Determine the Number of Subsets of a Set

Introduction

• The focus of this lecture is on determining the number of subsets of a set.
• Key Question: If a set contains n elements, how many distinct subsets can be formed?

Special Cases & Examples

1. Empty Set:

   • Contains 0 elements.
   • Only one subset exists: the empty set itself.

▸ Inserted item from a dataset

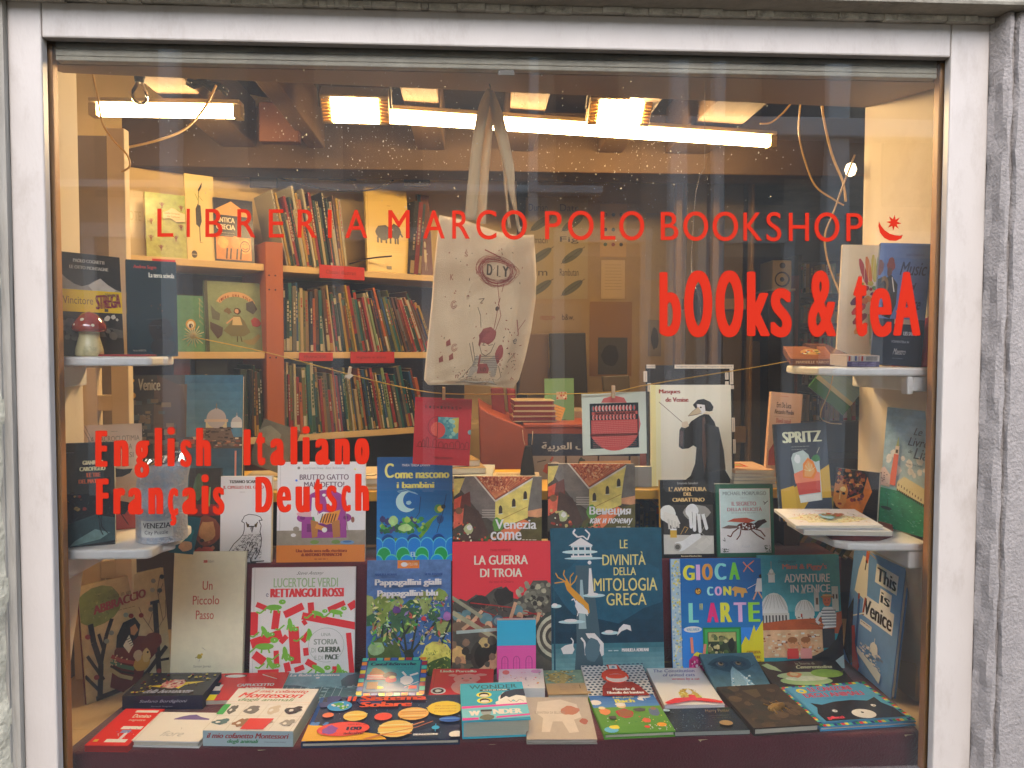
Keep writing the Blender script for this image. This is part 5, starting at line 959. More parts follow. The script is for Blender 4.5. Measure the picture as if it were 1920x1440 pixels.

2. Single Element Set (e.g., {a}):

   • Contains 1 element.
   • Subsets: {a}, empty set.
   • Total: 2 subsets.

3. Two Element Set (e.g., {a, b}):

   • Contains 2 elements.
   • Subsets: {a, b}, {a}, {b}, empty set.
   • Total: 4 subsets.

4. Three Element Set (e.g., {a, b, c}):

   • Contains 3 elements.
   • Subsets: {a, b, c}, {a, b}, {b, c}, {a, c}, {a}, {b}, {c}, empty set.
   • Total: 8 subsets.

Identifying the Pattern

• Observation: Compare number of elements to the number of subsets:
  • 2 elements → 4 subsets = 2²
  • 3 elements → 8 subsets = 2³
  • Pattern: Number of subsets = 2^n where n is the number of elements.

General Rule

• If a set contains n elements, the number of distinct subsets is 2^n.

Proper Subsets

• Definition: Every subset except the set itself is a proper subset.
• Rule: Number of distinct proper subsets = 2^n - 1.

Examples

Example A

• Set: {w, x, y, z}
  • Total Elements: 4
  • Subsets: 2^4 = 16
  • Proper Subsets: 16 - 1 = 15

Example B

• Set: {x ∈ natural numbers | 7 ≤ x ≤ 14}
  • Written as: {7, 8, 9, 10, 11, 12, 13, 14}
  • Total Elements: 8
  • Subsets: 2^8 = 256
  • Proper Subsets: 256 - 1 = 255